Food Finds: dining in the dark

I’m sure that most of us have heard of the belief that the loss of one of the five senses can heighten the ability of the others. While this is an interesting concept, most of us will not get the chance to experience it — that is, unless you’re willing to visit Dark Table, a Kitsilano restaurant that offers a unique dining experience in complete and utter darkness.

Now, to be clear: when I say complete and utter darkness, I don’t mean that it’s just really dark. I mean that I took my glasses off because not only were they not helping me, I couldn’t even see them. Dark Table accomplishes this with a ban on light-producing technologies allowed in the dining room, including flashlights, cell phones, or luminous watches.

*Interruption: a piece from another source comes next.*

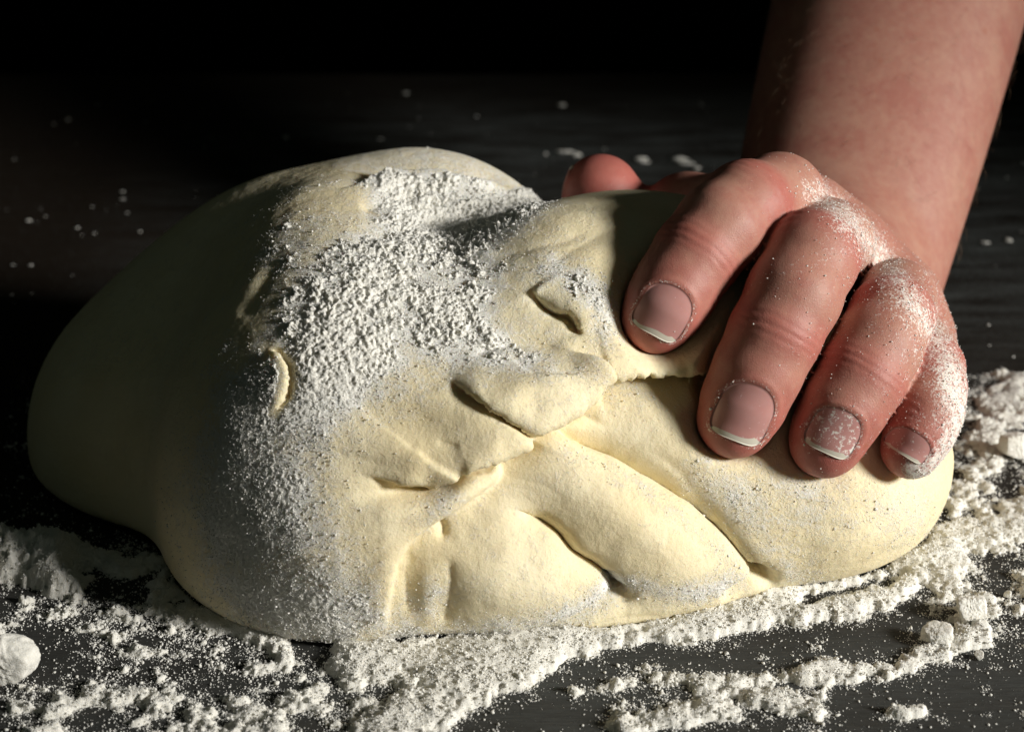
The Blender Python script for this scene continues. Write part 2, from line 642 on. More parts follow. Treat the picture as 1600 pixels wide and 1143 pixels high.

Your order is taken outside in a heated and lit area before you are escorted to your table.

Some of you may panic about the idea of going without your cell phone for the length of a meal, but let me assure you that you will soon get over it. One of the first things I noticed upon entering the restaurant was its sense of calm; when the overwhelming bombardment of visual stimuli coming from everyone’s devices was taken away, I immediately felt more relaxed. In such a serene environment, one cannot help overhearing some of the conversations of the other diners, and it was amazing to hear how open and honest they became when they could no longer hide behind their technology.

On to the food. For $39, Dark Table offers a three-course meal, including a starter, entrée, and dessert. While there is an excellent selection of entrees, both starters and desserts are listed as surprise dishes, which is also an entrée option. Though the listed options all sounded excellent, I chose the surprise entrée, simply to add to the experience by trying to determine what I was eating.

Your servers reveal the meal to you once you emerge from a curtain to a dimly lit area to pay, but I forgot. To this day, I have no idea what my dinner was, but I do know that it was excellent. Don’t worry about trying to operate a fork and knife in total darkness: they pre-cut your meal in the kitchen for you so you don’t end up stabbing yourself.

Maybe the most interesting and inspiring thing about Dark Table is that they offer the blind and visually impaired — a group with a high unemployment rate  — the chance to share how they experience the world with the rest of us, as all the servers are visually impaired in some way or another. Dining here means not only an excellent dinner, but a taste of what it is like to be blind.

From being escorted to and from your table by one of the servers to feeling around for your drink and hoping you don’t spill it, Dark Table truly offers a dining experience like no other.